Each Function Block consists of the following key components:

  1. Inputs
    • Each FB can receive 36 input signals.
    • These signals are processed as both true and complemented (inverted) forms, resulting in 72 signals for the AND-array.
  2. Programmable AND-Array
    • The AND-array generates product terms based on the logic equations.
    • It can create up to 90 product terms, which are used as inputs to macrocells or control signals (e.g., clock, set/reset, output enable).
    • The AND-array is highly configurable, enabling complex logic functions.
  3. Macrocells
    • Each Function Block has 18 macrocells.
    • A macrocell can implement:
      • Combinational logic (e.g., AND, OR, XOR operations).
      • Sequential logic (using flip-flops like D-type or T-type).
    • Each macrocell can use up to 5 product terms directly from the AND-array.
  4. Local Feedback Paths
    • Outputs from the macrocells can feed back into the AND-array within the same Function Block.
    • This allows local connections, enabling:
      • Creation of fast state machines.
      • Implementation of counters and other feedback-dependent circuits.
  5. Product Term Allocator
    • This mechanism assigns the 90 available product terms to different macrocells.
    • The allocator ensures optimal use of resources and avoids wastage.
  6. Global Signals
    • The Function Block receives global signals, including:
      • Global Clock: Synchronizes operations.
      • Global Reset/Set: Sets or resets all flip-flops in the block.
      • Global Output Enable: Controls whether the outputs are active.
  7. Output Signals
    • The FB generates 18 output signals, corresponding to the 18 macrocells.
    • These outputs are routed through the FastCONNECT matrix for further use or sent directly to the I/O pins.

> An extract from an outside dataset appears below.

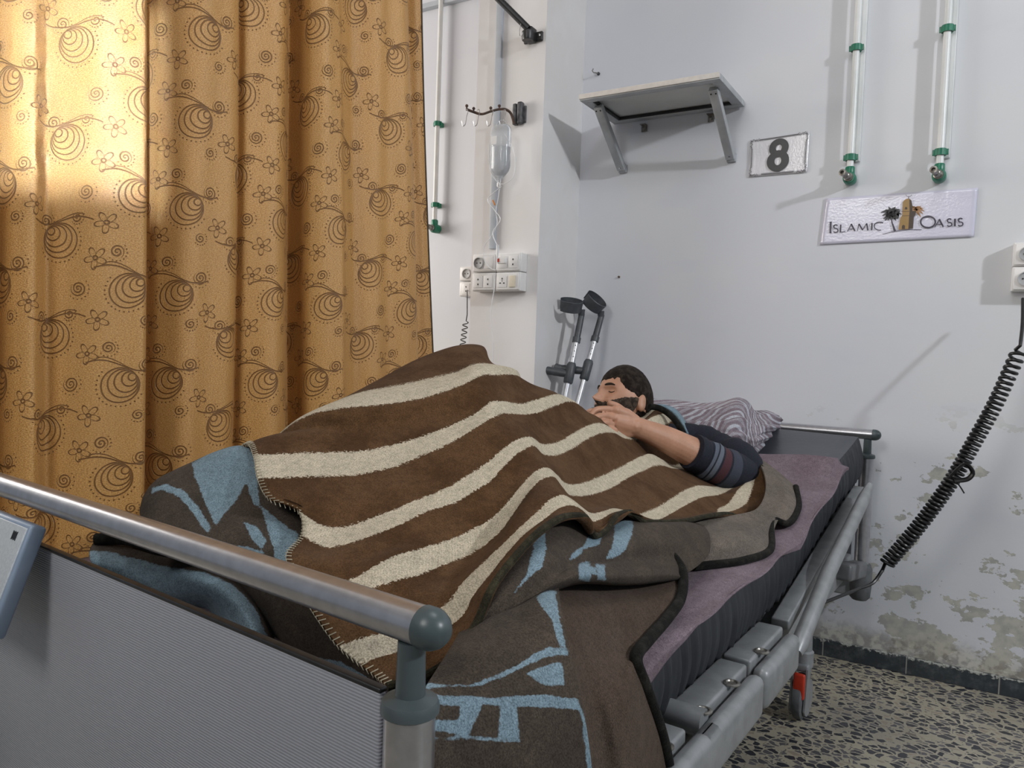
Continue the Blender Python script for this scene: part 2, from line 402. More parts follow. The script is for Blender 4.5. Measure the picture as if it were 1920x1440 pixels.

Key Features of the Function Block

  • Flexible Logic Implementation:
    • Can handle combinational and sequential logic simultaneously.
    • Each macrocell can be configured individually.
  • Efficient Use of Resources:
    • Product terms are dynamically allocated to minimize wastage.
  • High-Speed Operations:
    • Local feedback paths allow quick signal processing without routing outside the FB.
  • Configurable Macrocells:
    • Each macrocell can act as:
      • A logic gate (for simple logic operations).
      • A flip-flop (for storing data).

A macrocell is the basic building block inside a Function Block (FB) in the Xilinx XC9500 CPLD.

Structure of a Macrocell

A macrocell in the XC9500 family has the following key components:

  1. Logic Function Generator
    • The macrocell receives product terms from the AND-array in the Function Block.
    • It can process up to five product terms directly.
    • These product terms are used for:
      • Logic operations (e.g., AND, OR, XOR).
      • Control signals like clock, set/reset, and output enable.
  2. Configurable Flip-Flop
    • Each macrocell includes a register (flip-flop) for sequential logic.
    • Types of flip-flops:
      • D-type flip-flop: Stores a single bit of data.
      • T-type flip-flop: Used in toggle operations (e.g., counters).
    • The flip-flop can be bypassed for purely combinational operations.
  3. Asynchronous and Synchronous Control
    • Each macrocell supports:
      • Asynchronous set/reset: Quickly initializes or clears the flip-flop without waiting for a clock signal.
      • Synchronous set/reset: Controlled by the clock signal for predictable timing.
  4. Output Configurations
    • A macrocell’s output can be:
      • Combinational: Logic operation results are sent directly to the output.
      • Registered: Data is stored in the flip-flop before being sent out.
    • The output can be inverted if required.
  5. Product Term Allocator
    • Allocates the product terms from the AND-array to macrocells efficiently.
    • This flexibility allows sharing product terms among macrocells, minimizing resource usage.


Working of a Macrocell

  • Input Stage:
    • Receives up to five product terms from the AND-array.
  • Logic Processing:
    • Processes these terms using combinational logic (AND, OR, XOR, etc.).
    • Alternatively, stores the output in the flip-flop for sequential logic.
  • Output Stage:
    • The processed signal is sent out either directly (combinational) or through the flip-flop (registered).